● SUPPLIED RECORDS
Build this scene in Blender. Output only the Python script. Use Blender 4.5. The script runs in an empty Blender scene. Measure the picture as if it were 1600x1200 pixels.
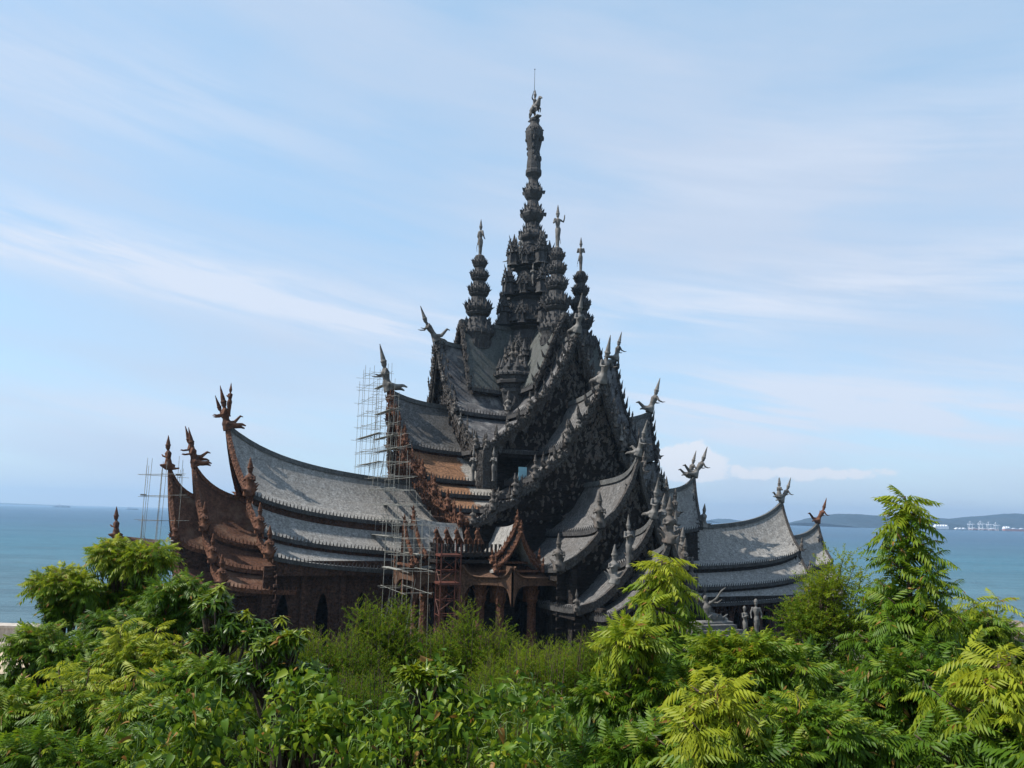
import bpy, math, random
import numpy as np
from math import radians, sin, cos, pi
from mathutils import Vector, Matrix
random.seed(7); RNG = np.random.default_rng(11)
scn = bpy.context.scene
COL = scn.collection

# ------------------------------------------------------------------ camera
CAMH = 24.0; FPX = 1295.0
PIT = math.atan(206/FPX); ROLL = math.atan(.0237)
cam_d = bpy.data.cameras.new('camera'); cam = bpy.data.objects.new('camera', cam_d); COL.objects.link(cam)
cF = Vector((0, cos(PIT), sin(PIT))); cX = Vector((1, 0, 0)); cU0 = cX.cross(cF)
cR = cos(ROLL)*cX + sin(ROLL)*cU0; cU = cos(ROLL)*cU0 - sin(ROLL)*cX
M = Matrix((cR, cU, -cF)).transposed().to_4x4(); M.translation = Vector((0, 0, CAMH)); cam.matrix_world = M
cam_d.sensor_width = 36; cam_d.lens = 36*FPX/1600; cam_d.clip_start = .1; cam_d.clip_end = 200000
scn.camera = cam
def at(px, py, Y):                      # photo pixel -> world point at depth Y
    d = cF + (px-800)/FPX*cR - (py-600)/FPX*cU
    return Vector((0, 0, CAMH)) + d*(Y/d.y)

# ------------------------------------------------------------------ light
SUNV = Vector((-.62, -.10, .78)).normalized()       # towards the sun
sun_d = bpy.data.lights.new('sun', 'SUN'); sun_d.energy = 5.0; sun_d.angle = radians(.53); sun_d.color = (1, .955, .88)
sun = bpy.data.objects.new('sun', sun_d); COL.objects.link(sun); sun.rotation_euler = SUNV.to_track_quat('Z', 'Y').to_euler()
scn.view_settings.view_transform = 'Standard'; scn.view_settings.look = 'None'; scn.view_settings.exposure = 0.40; scn.view_settings.gamma = 1
HAZE = True
scn.cycles.max_bounces = 6; scn.cycles.transparent_max_bounces = 8; scn.cycles.volume_bounces = 0

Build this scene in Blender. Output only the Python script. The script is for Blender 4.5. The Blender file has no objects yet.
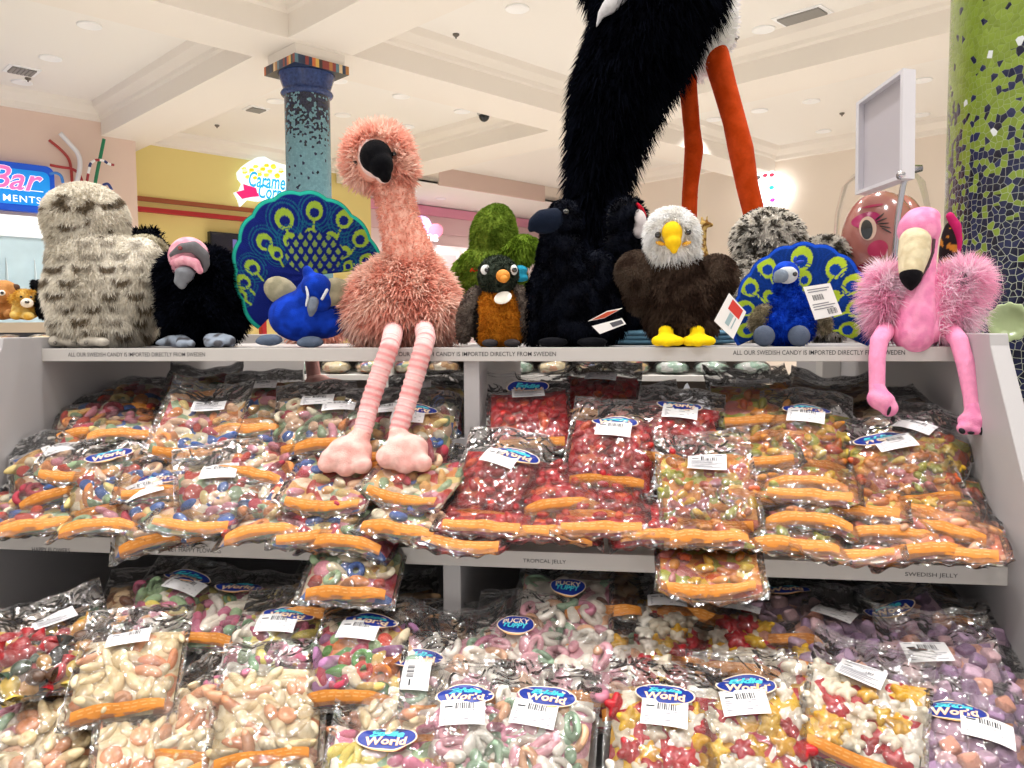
import bpy, bmesh, math, random
import numpy as np
from mathutils import Vector, Matrix, Euler, noise
random.seed(7); RNG = np.random.default_rng(7)
S = bpy.context.scene; COL = S.collection; R = math.radians

# ---------------------------------------------------------------- camera, world, lamps, exposure
FPX = 800.0
YAW, PITCH, ROLL = R(8), math.atan(54 / 800), R(0.3)
CAM = Vector((0, 0, 1.45))
FW = Vector((-math.sin(YAW) * math.cos(PITCH), math.cos(YAW) * math.cos(PITCH), -math.sin(PITCH)))
_r = Vector((math.cos(YAW), math.sin(YAW), 0)); _u = _r.cross(FW)
RT = _r * math.cos(ROLL) - _u * math.sin(ROLL); UP = _u * math.cos(ROLL) + _r * math.sin(ROLL)
cd = bpy.data.cameras.new('camera'); co = bpy.data.objects.new('camera', cd); COL.objects.link(co)
cd.sensor_fit = 'HORIZONTAL'; cd.sensor_width = 36; cd.lens = 36 * FPX / 1024; cd.clip_start = .05; cd.clip_end = 200
co.matrix_world = Matrix(((RT.x, UP.x, -FW.x, CAM.x), (RT.y, UP.y, -FW.y, CAM.y), (RT.z, UP.z, -FW.z, CAM.z), (0, 0, 0, 1)))
S.camera = co
W = bpy.data.worlds.new('world'); S.world = W; W.use_nodes = True
WORLD = W.node_tree.nodes['Background']; WORLD.inputs[0].default_value = (1, .985, .97, 1); WORLD.inputs[1].default_value = .62
S.view_settings.view_transform = 'Standard'; S.view_settings.look = 'None'
S.view_settings.exposure = 0.22; S.view_settings.gamma = 1.0; S.view_settings.use_curve_mapping = False
S.cycles.transparent_max_bounces = 32; S.cycles.max_bounces = 8; S.cycles.diffuse_bounces = 4; S.cycles.glossy_bounces = 3
S.cycles.sample_clamp_indirect = 4.0
try: S.cycles.use_denoising = True
except Exception: pass

# the shop's own axes lie at about 45 degrees to the display unit
HD = R(37.5)
DA = Vector((math.sin(HD), math.cos(HD), 0)); DB = Vector((-math.cos(HD), math.sin(HD), 0))
ZC, ZB = 4.5, 4.1                                                   # ceiling, underside of the beams
def AB(a, b, z=0): return DA * a + DB * b + Vector((0, 0, z))
# downlights: (a, b) on the shop's axes; first the ones in the photo, then those above and behind the camera
LIGHTS = [(2.75, 8.77), (2.75, 10.1), (2.75, 11.3), (5.53, 5.53), (7.72, 4.17), (6.45, 8.6), (5.5, 8.6), (6.4, 9.9), (7.45, 9.8), (7.5, 8.6),
          (5.38, 9.93), (10.58, 5.0), (10.5, 5.71), (10.45, 6.4), (10.7, 3.64), (12.4, 4.22), (12.3, 5.61), (12.1, 8.2)]
LAMPS = [(-.9, -.9), (1.1, -.9), (-.9, 1.2), (1.1, 1.2), (3.0, 1.2), (1.1, 3.2), (3.0, 3.2), (-.9, 3.2), (3.0, -.9), (1.1, 5.2), (3.0, 5.4), (5.5, 3.2), (5.5, 1.0), (7.7, 2.0), (-2.8, 1.2), (-2.8, -1)]
def lamp(a, b, watts, size=.28, z=ZC - .03):
    l = bpy.data.lights.new('downlight_lamp', 'AREA'); l.shape = 'DISK'; l.size = size; l.energy = watts; l.color = (1, .975, .955); l.spread = R(115)
    o = bpy.data.objects.new('downlight_lamp', l); COL.objects.link(o); o.location = AB(a, b, z)
for a, b in LAMPS: lamp(a, b, 21, .2)
for a, b in LIGHTS:
    if (a, b) not in ((7.72, 4.17), (7.45, 9.8), (7.5, 8.6), (2.75, 11.3), (12.4, 4.22), (12.3, 5.61), (12.1, 8.2)): lamp(a, b, 20)
for a, b in ((9.9, 12.9), (10.9, 13.2), (12.5, 13)): lamp(a, b, 22, z=4.18)  # the third, without a fixture, is added to brighten the far pink shop

# ---------------------------------------------------------------- helpers
def lin(c):
    if isinstance(c, str):
        c = c.lstrip('#'); c = [int(c[i:i + 2], 16) / 255 for i in (0, 2, 4)]
        return tuple(x / 12.92 if x <= .04045 else ((x + .055) / 1.055) ** 2.4 for x in c)
    return tuple(c)
def mix(a, b, t): return tuple(a[i] + (b[i] - a[i]) * t for i in range(3))
MATS = {}
def mat(name, color='#ffffff', rough=.6, var=0, vscale=30, bump=0, bscale=200, metal=0, coat=0, sheen=0, emit=None, estr=0, attr=None, trans=0, objcol=False, sss=0, spec=.5):
    if name in MATS: return MATS[name]
    m = bpy.data.materials.new(name); m.use_nodes = True; MATS[name] = m
    nt = m.node_tree; N = nt.nodes; L = nt.links; p = N['Principled BSDF']
    c = lin(color); p.inputs['Base Color'].default_value = (*c, 1)
    p.inputs['Roughness'].default_value = rough; p.inputs['Metallic'].default_value = metal; p.inputs['Specular IOR Level'].default_value = spec
    if coat: p.inputs['Coat Weight'].default_value = coat; p.inputs['Coat Roughness'].default_value = .15
    if sheen: p.inputs['Sheen Weight'].default_value = sheen
    if trans: p.inputs['Transmission Weight'].default_value = trans
    if sss:
        p.inputs['Subsurface Weight'].default_value = sss; p.inputs['Subsurface Scale'].default_value = .006; p.inputs['Subsurface Radius'].default_value = (1, .5, .3)
    if emit: p.inputs['Emission Color'].default_value = (*lin(emit), 1); p.inputs['Emission Strength'].default_value = estr
    src = None
    if attr:
        a = N.new('ShaderNodeAttribute'); a.attribute_name = attr; src = a.outputs['Color']
    if objcol:
        a = N.new('ShaderNodeObjectInfo'); src = a.outputs['Color']
    tc = N.new('ShaderNodeTexCoord')
    if var:
        n = N.new('ShaderNodeTexNoise'); n.inputs['Scale'].default_value = vscale; n.inputs['Detail'].default_value = 4
        L.new(tc.outputs['Object'], n.inputs['Vector'])
        r = N.new('ShaderNodeMapRange'); r.inputs[1].default_value = .25; r.inputs[2].default_value = .75; r.inputs[3].default_value = 1 - var; r.inputs[4].default_value = 1 + var
        L.new(n.outputs['Fac'], r.inputs[0])
        mx = N.new('ShaderNodeVectorMath'); mx.operation = 'SCALE'
        if src: L.new(src, mx.inputs[0])
        else: mx.inputs[0].default_value = c
        L.new(r.outputs[0], mx.inputs['Scale']); src = mx.outputs[0]
    if src: L.new(src, p.inputs['Base Color'])
    if bump:
        n = N.new('ShaderNodeTexNoise'); n.inputs['Scale'].default_value = bscale; n.inputs['Detail'].default_value = 3
        L.new(tc.outputs['Object'], n.inputs['Vector'])
        b = N.new('ShaderNodeBump'); b.inputs['Strength'].default_value = bump; b.inputs['Distance'].default_value = .004
        L.new(n.outputs['Fac'], b.inputs['Height']); L.new(b.outputs[0], p.inputs['Normal'])
    return m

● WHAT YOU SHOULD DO
Give back, unchanged, each line from the one containing "Build this scene in Blender. Output only the Python script. The" through the one containing "except Exception: pass". Pictures are to be left out.

● EXERCISE SOLUTION
Build this scene in Blender. Output only the Python script. The script is for Blender 4.5. The Blender file has no objects yet.
import bpy, bmesh, math, random
import numpy as np
from mathutils import Vector, Matrix, Euler, noise
random.seed(7); RNG = np.random.default_rng(7)
S = bpy.context.scene; COL = S.collection; R = math.radians

# ---------------------------------------------------------------- camera, world, lamps, exposure
FPX = 800.0
YAW, PITCH, ROLL = R(8), math.atan(54 / 800), R(0.3)
CAM = Vector((0, 0, 1.45))
FW = Vector((-math.sin(YAW) * math.cos(PITCH), math.cos(YAW) * math.cos(PITCH), -math.sin(PITCH)))
_r = Vector((math.cos(YAW), math.sin(YAW), 0)); _u = _r.cross(FW)
RT = _r * math.cos(ROLL) - _u * math.sin(ROLL); UP = _u * math.cos(ROLL) + _r * math.sin(ROLL)
cd = bpy.data.cameras.new('camera'); co = bpy.data.objects.new('camera', cd); COL.objects.link(co)
cd.sensor_fit = 'HORIZONTAL'; cd.sensor_width = 36; cd.lens = 36 * FPX / 1024; cd.clip_start = .05; cd.clip_end = 200
co.matrix_world = Matrix(((RT.x, UP.x, -FW.x, CAM.x), (RT.y, UP.y, -FW.y, CAM.y), (RT.z, UP.z, -FW.z, CAM.z), (0, 0, 0, 1)))
S.camera = co
W = bpy.data.worlds.new('world'); S.world = W; W.use_nodes = True
WORLD = W.node_tree.nodes['Background']; WORLD.inputs[0].default_value = (1, .985, .97, 1); WORLD.inputs[1].default_value = .62
S.view_settings.view_transform = 'Standard'; S.view_settings.look = 'None'
S.view_settings.exposure = 0.22; S.view_settings.gamma = 1.0; S.view_settings.use_curve_mapping = False
S.cycles.transparent_max_bounces = 32; S.cycles.max_bounces = 8; S.cycles.diffuse_bounces = 4; S.cycles.glossy_bounces = 3
S.cycles.sample_clamp_indirect = 4.0
try: S.cycles.use_denoising = True
except Exception: pass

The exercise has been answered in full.